Plus difficile est la deuxième question. La philosophie en général, ou la philosophie enseignée, serait-elle « grecque », « européenne », « européo-centrique » ? Pour peu qu’on pousse, son enseignement ne serait-il pas un moyen sournois un de plus d’étendre la domination culturelle de l’Occident sur la planète ? On n’a pas besoin de discuter l’exacte place de la pensée indienne ou chinoise relativement à la philosophie gréco-occidentale (la philosophie arabe, n’en déplaise à certains, fait partie de l’histoire de cette dernière : c’est aux questions d’Aristote qu’elle a, pour l’essentiel, essayé de répondre). On peut facilement admettre qu’elles devraient faire partie, d’une façon ou d’une autre, des programmes d’enseignement, y compris évidemment en Europe. Cela n’efface pas la très forte singularité de la philosophie gréco-occidentale. Il ne s’agit pas d’un « privilège », encore moins d’un résultat de la domination mondiale de l’Occident.
OBLIGATIONS
Il se trouve que c’est dans cette région du monde, chez ces peuples et par leurs langages, que démocratie et philosophie ont été créées ou développées à un point inconnu ailleurs. Cela ne crée aucun privilège, mais bien des obligations. Ce n’est pas un hasard si c’est cette philosophie, et pas une autre, qui a été la matrice du développement des sciences de la nature autant que des disciplines humaines. Ni si elle est la seule à avoir travaillé à penser le politique (l’essence du pouvoir) et la politique (le contenu souhaitable de l’ordre de la Cité). Ni si elle ne s’est pas bornée à affirmer que l’être est, ou qu’il n’est pas, mais s’est interminablement demandée comment il est, et ce qu’être signifie.
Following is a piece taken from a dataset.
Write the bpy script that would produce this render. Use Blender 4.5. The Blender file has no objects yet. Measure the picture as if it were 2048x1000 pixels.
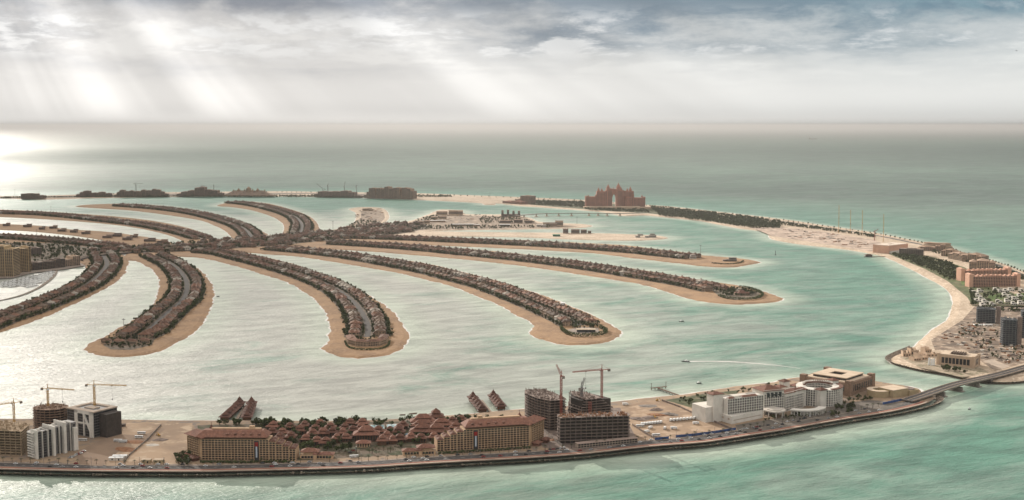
import bpy, math, random
import numpy as np
from mathutils import Vector
from mathutils.geometry import tessellate_polygon
R = math.radians
rnd = random.Random(7)
scene = bpy.context.scene
col = scene.collection

# ------------------------------------------------------------------ camera
FPX, CAMH, PITCH = 2500.0, 335.0, math.atan(0.1)
cam_d = bpy.data.cameras.new('camera')
cam = bpy.data.objects.new('camera', cam_d)
col.objects.link(cam)
cam.location = (0, 0, CAMH)
cam.rotation_euler = (math.pi / 2 - PITCH, 0, 0)
cam_d.sensor_width = 36.0
cam_d.lens = 36.0 * FPX / 2048
cam_d.clip_start = 1.0
cam_d.clip_end = 400000.0
scene.camera = cam

# ------------------------------------------------------------------ sun, sky, exposure
SUN_EL, SUN_AZ = R(19), R(-28)          # azimuth measured from +Y towards +X
SUN = Vector((math.sin(SUN_AZ) * math.cos(SUN_EL), math.cos(SUN_AZ) * math.cos(SUN_EL), math.sin(SUN_EL)))
sun_d = bpy.data.lights.new('sun', 'SUN')
sun_d.energy = 5.0
sun_d.angle = R(0.5)
sun_d.color = (1.0, 0.92, 0.82)
sun = bpy.data.objects.new('sun', sun_d)
col.objects.link(sun)
sun.location = SUN * 900
sun.rotation_euler = (-SUN).to_track_quat('-Z', 'Y').to_euler()

scene.view_settings.view_transform = 'Standard'
scene.view_settings.look = 'None'
scene.view_settings.exposure = 0.42
scene.view_settings.gamma = 1.0
scene.view_settings.use_curve_mapping = False
scene.cycles.max_bounces = 6
scene.cycles.diffuse_bounces = 2
scene.cycles.glossy_bounces = 2
scene.cycles.transmission_bounces = 2
scene.cycles.volume_bounces = 0
scene.cycles.transparent_max_bounces = 8
scene.cycles.sample_clamp_indirect = 4.0
scene.cycles.caustics_reflective = False
scene.cycles.caustics_refractive = False


class NT:
    """small helper to write node trees compactly"""
    def __init__(s, tree):
        s.t = tree
        tree.nodes.clear()

    def n(s, kind, **kw):
        nd = s.t.nodes.new(kind)
        for k, v in kw.items():
            if k.startswith('i_'):
                key = k[2:]
                key = int(key) if key.isdigit() else key.replace('_', ' ')
                s.put(nd.inputs[key], v)
            else:
                setattr(nd, k, v)
        return nd

    def put(s, sock, v):
        if hasattr(v, 'outputs'):
            v = v.outputs[0]
        if isinstance(v, bpy.types.NodeSocket):
            s.t.links.new(v, sock)
        else:
            if isinstance(v, (tuple, list)) and len(v) == 3 and sock.type == 'RGBA':
                v = (*v, 1.0)
            sock.default_value = v

    def m(s, op, a, b=0.0, c=0.0, clamp=False):
        nd = s.t.nodes.new('ShaderNodeMath')
        nd.operation = op
        nd.use_clamp = clamp
        s.put(nd.inputs[0], a)
        s.put(nd.inputs[1], b)
        s.put(nd.inputs[2], c)
        return nd.outputs[0]

    def v(s, op, a, b=(0, 0, 0)):
        nd = s.t.nodes.new('ShaderNodeVectorMath')
        nd.operation = op
        s.put(nd.inputs[0], a)
        s.put(nd.inputs[1], b)
        return nd.outputs['Value'] if op in ('DOT_PRODUCT', 'LENGTH') else nd.outputs[0]

    def mix(s, f, a, b, blend='MIX'):
        nd = s.t.nodes.new('ShaderNodeMix')
        nd.data_type = 'RGBA'
        nd.blend_type = blend
        s.put(nd.inputs[0], f)
        s.put(nd.inputs[6], a)
        s.put(nd.inputs[7], b)
        return nd.outputs[2]

    def rng(s, x, a, b, c=0.0, d=1.0, smooth=True):
        nd = s.t.nodes.new('ShaderNodeMapRange')
        nd.interpolation_type = 'SMOOTHSTEP' if smooth else 'LINEAR'
        for k, val in zip((0, 1, 2, 3, 4), (x, a, b, c, d)):
            s.put(nd.inputs[k], val)
        return nd.outputs[0]

    def xyz(s, x, y, z=0.0):
        nd = s.t.nodes.new('ShaderNodeCombineXYZ')
        s.put(nd.inputs[0], x)
        s.put(nd.inputs[1], y)
        s.put(nd.inputs[2], z)
        return nd.outputs[0]

    def noise(s, vec, scale, detail=4.0, rough=0.55, dist=0.0):
        nd = s.t.nodes.new('ShaderNodeTexNoise')
        s.put(nd.inputs['Vector'], vec)
        nd.inputs['Scale'].default_value = scale
        nd.inputs['Detail'].default_value = detail
        nd.inputs['Roughness'].default_value = rough
        nd.inputs['Distortion'].default_value = dist
        return nd.outputs[0]


def make_world():
    w = bpy.data.worlds.new('World')
    scene.world = w
    w.use_nodes = True
    t = NT(w.node_tree)
    sky = t.n('ShaderNodeTexSky', sky_type='NISHITA', sun_disc=False)
    sky.sun_elevation = SUN_EL
    sky.sun_rotation = SUN_AZ % (2 * math.pi)
    sky.air_density, sky.dust_density, sky.ozone_density = 1.0, 3.0, 2.0
    d = t.n('ShaderNodeTexCoord').outputs['Generated']
    sep = t.n('ShaderNodeSeparateXYZ', i_0=d)
    dx, dy, dz = sep.outputs
    # degrees above the horizon and to the side
    el = t.m('MULTIPLY', t.m('ARCSINE', dz), 57.29578)
    az = t.m('MULTIPLY', t.m('ARCTAN2', dx, dy), 57.29578)
    elc = t.m('MAXIMUM', el, 0.0)
    # clouds laid out by bearing and height above the horizon
    le = t.m('MULTIPLY', t.m('LOGARITHM', t.m('ADD', elc, 1.6), 2.718), 3.4)
    big = t.noise(t.xyz(t.m('MULTIPLY', az, 0.075), t.m('MULTIPLY', le, 0.75), 2.3), 1.0, 3.0, 0.5, 0.3)
    mid = t.noise(t.xyz(t.m('MULTIPLY', az, 0.20), t.m('MULTIPLY', le, 1.25), 7.1), 1.0, 10.0, 0.64, 0.2)
    fine = t.noise(t.xyz(t.m('MULTIPLY', az, 0.55), t.m('MULTIPLY', le, 2.3), 1.9), 1.0, 9.0, 0.66, 0.15)
    body = t.m('ADD', t.m('MULTIPLY', big, 0.46), t.m('ADD', t.m('MULTIPLY', mid, 0.40), t.m('MULTIPLY', fine, 0.14)))
    dens = t.m('ADD', body, t.m('ADD', t.m('MULTIPLY', t.rng(el, 3.7, 5.9), 0.16), t.m('MULTIPLY', t.rng(el, 1.0, 3.0), 0.03)))
    thick = t.rng(dens, 0.52, 0.70)
    # shafts of light fanning out from the sun
    Sv = tuple(SUN)
    cosS = t.v('DOT_PRODUCT', d, Sv)
    U = SUN.cross(Vector((0, 0, 1))).normalized()
    V = SUN.cross(U).normalized()
    ang = t.m('ARCTAN2', t.v('DOT_PRODUCT', d, tuple(U)), t.v('DOT_PRODUCT', d, tuple(V)))
    shaft = t.noise(t.xyz(t.m('MULTIPLY', ang, 8.0), 0.3, 4.7), 1.0, 3.0, 0.5)
    shaft = t.m('SUBTRACT', t.rng(shaft, 0.30, 0.70), 0.5)
    glow = t.rng(cosS, 0.72, 0.995)
    # colours, in units of the background strength below
    right = t.rng(az, -14.0, 24.0)
    low = t.mix(right, (9.1, 8.8, 8.4), (7.6, 7.65, 7.4))
    hor = t.mix(right, (7.9, 7.65, 7.3), (6.0, 6.0, 5.8))
    low = t.mix(t.rng(el, 0.0, 1.3), hor, low)
    dark = t.mix(right, (3.3, 3.5, 3.9), (1.7, 2.6, 3.2))
    grey = t.mix(right, (7.0, 6.85, 6.7), (5.3, 5.7, 5.8))
    lit = t.mix(right, (8.9, 8.7, 8.4), (7.2, 7.5, 7.4))
    blue = t.mix(0.3, (1.1, 2.6, 3.7), sky.outputs[0])
    cl = t.mix(t.rng(dens, 0.46, 0.54), lit, grey)
    cl = t.mix(thick, cl, dark)
    hole = t.m('MULTIPLY', t.rng(az, 11.0, 21.0), t.m('MULTIPLY', t.rng(el, 4.2, 5.0), t.rng(fine, 0.62, 0.40)))
    cl = t.mix(t.m('MULTIPLY', hole, 0.85), cl, blue)
    # bright broken edges under the deck
    edge = t.m('MULTIPLY', t.rng(mid, 0.50, 0.62), t.m('MULTIPLY', t.rng(el, 2.5, 3.3), t.rng(el, 5.6, 4.2)))
    cl = t.mix(t.m('MULTIPLY', edge, t.mix(right, (0.9, 0.9, 0.9), (0.6, 0.6, 0.6))), cl, t.mix(right, (9.6, 9.5, 9.3), (8.2, 8.3, 8.2)))
    hazy = t.rng(el, 1.2, 4.3, 0.97, 0.0)
    c = t.mix(hazy, cl, low)
    sh = t.m('MULTIPLY', t.m('MULTIPLY', shaft, t.rng(az, 18.0, 0.0)), t.m('MULTIPLY', t.rng(el, 0.0, 0.8), t.rng(el, 14.0, 7.0)))
    c = t.mix(1.0, c, t.m('ADD', 1.0, t.m('MULTIPLY', sh, 0.36)), 'MULTIPLY')
    over = t.rng(el, 9.0, 30.0)
    c = t.mix(over, c, t.mix(t.m('MULTIPLY', mid, 0.9), (5.0, 5.0, 5.0), (3.2, 3.3, 3.4)))
    c = t.mix(1.0, c, t.m('ADD', 1.0, t.m('MULTIPLY', glow, t.m('MULTIPLY', t.rng(el, 7.0, 16.0), 0.35))), 'MULTIPLY')
    bg = t.n('ShaderNodeBackground', i_Color=c, i_Strength=0.082)
    t.n('ShaderNodeOutputWorld', i_Surface=bg)


make_world()

# ------------------------------------------------------------------ picture point -> place on the ground
CP, SP = math.cos(PITCH), math.sin(PITCH)


def G(px, py, z=0.0):
    a, b = (px - 1024.0) / FPX, (500.0 - py) / FPX
    dx, dy, dz = a, CP + b * SP, -SP + b * CP
    k = (CAMH - z) / -dz
    return Vector((dx * k, dy * k, z))


def GL(pts, z=0.0):
    return [G(x, y, z) for x, y in pts]


def mpp(py):
    """metres that one photo pixel spans sideways at ground row py"""
    return G(1024, py).y / (FPX * CP)

# ------------------------------------------------------------------ materials
MATS = {}


def pmat(name, c1, c2=None, scale=0.08, rough=0.85, vary=0.0, bump=0.0, spec=0.25, c3=None, scale3=0.9, metal=0.0, stretch=(1, 1, 1)):
    """procedural surface: two colours in patches, a third in fine specks, a little change from object to object"""
    if name in MATS:
        return MATS[name]
    m = bpy.data.materials.new(name)
    m.use_nodes = True
    t = NT(m.node_tree)
    P = t.v('MULTIPLY', t.n('ShaderNodeNewGeometry').outputs['Position'], stretch)
    c2 = c2 or tuple(x * 0.72 for x in c1)
    n1 = t.noise(P, scale, 5.0, 0.6)
    c = t.mix(t.rng(n1, 0.36, 0.64), c1, c2)
    if c3:
        c = t.mix(t.rng(t.noise(P, scale3, 3.0, 0.6), 0.52, 0.64), c, c3)
    if vary:
        r = t.n('ShaderNodeObjectInfo').outputs['Random']
        c = t.mix(1.0, c, t.m('ADD', 1.0 - vary / 2, t.m('MULTIPLY', r, vary)), 'MULTIPLY')
    b = t.n('ShaderNodeBsdfPrincipled', i_Base_Color=c, i_Roughness=rough, i_Metallic=metal)
    b.inputs['Specular IOR Level'].default_value = spec
    if bump:
        bn = t.n('ShaderNodeBump', i_Height=t.noise(P, scale3, 4.0, 0.6), i_Strength=bump, i_Distance=0.6)
        t.put(b.inputs['Normal'], bn)
    t.n('ShaderNodeOutputMaterial', i_Surface=b)
    MATS[name] = m
    return m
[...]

Ni enfin, pour abréger une longue série, si elle a constamment pratiqué l’auto-réflexivité.
Il est encore plus difficile d’accepter la teneur de certaines réponses. « Décoloniser la philosophie », disent des réponses africaines. « Aucun rapport entre l’enseignement de la philosophie et les traditions culturelles [du pays] n’est perceptible » (Uruguay). Dire qu’il faut nécessairement établir un rapport entre ces traditions et le reste de l’enseignement est privé de sens. Pourquoi ne pas décoloniser les mathématiques ou la biochimie ? Et si « les rapports de l’enseignement philosophique avec les traditions culturelles sont conflictuels » (Mali), il faut rappeler que ce conflit, l’opposition de muthos et de logos, signe l’acte même de naissance de la philosophie. Héraclite voulait qu’Homère soit chassé des jeux et battu, et traitait Hésiode d’ignorant...
Une chose me paraît insuffisamment accentuée dans l’ensemble de l’enquête : l’importance capitale de la philosophie pour éveiller chez tous le « thaumazein », le questionnement émerveillé devant le monde, l’être, la vérité, notre propre existence. Questionnement émerveillé qui reste l’antidote suprême aux croyances idéologiques comme au délire technoscientifique contemporain.